Searching between-the-lines of their neighbor’s interests The Jennings take on (Reagan-era) American culture as the adversary. By participating in our freedoms, though, they feel they might betray communist priorities. Swayed by an instinctual honor for people. Challenged by The Jennings they might might want to become.

This PoMo culture of ours, of the Jennings’, too, invites doppelgängers, bringing Technical Boy and Media into the mix, because the tools that allow us to enact our identity only get sleeker and smarter. An avatar per mood. Splicing joyously, each user pens onto a second ontology, the interface. Here, the game is vitality via replacement. On any given app, genres, attitudes, styles, clash toward the discover page of cultural relevance. The mash-up shirt has blurred realities. Even our sitcoms have got a knack for meta-textualizing.

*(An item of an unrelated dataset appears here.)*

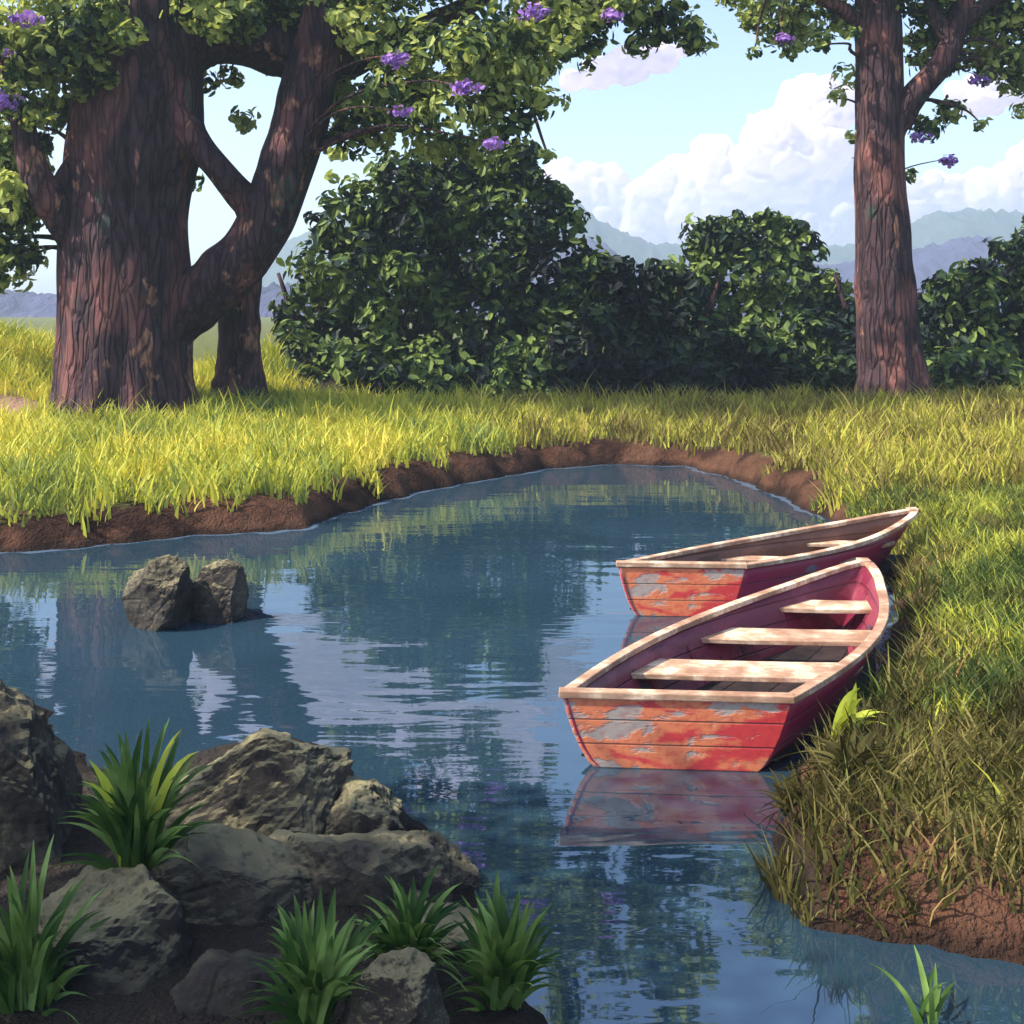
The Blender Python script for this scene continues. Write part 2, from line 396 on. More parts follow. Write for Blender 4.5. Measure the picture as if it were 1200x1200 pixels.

Once the twittersphere memes a cultural mood, it fancies repetition, the mob tossing up sparks of referentia. These nodes of association gain power from their spontaneity. In an inverse of the Old Godz’ quest for relevance, this form of extinguishing nodes confirms the immediacy of a cultural mood. In a breadcrumb trail of culture, the new paths are formed by users who may leave this avatar behind for a new site and a new name. That was then, this is now. The reverberations of an instance, these sparks don’t have to catch fire as long as they shine. The PoMo inclination is that nothing lasts for good anyway. Goofy jokes for our goofy damnation.

Your posts aren’t just code. In Mass and in Mass Media, when wishes are mere symbol, imagined, invented, fashioned, dreamed of but not done, there you have desire. Symbols must partake of the actual, the Eucharist isn’t as God, it is God. Ostensibly, liberty allows the exchange of your dreams for laps around the clock, granted you’ve got the free time. In order to put Shadow Moon, and the Jennings, in this position you barter a living. The chance to ‘make’ one. To adopt and deny the Godz however we desire.

The Blue Trickster of West African myth never looks blue — his status is even stronger than Everyman, troubadour of collective subject, his is an Everyvoice that can, by organizing the community’s most fervent moods, evoke a deification-by-visibility.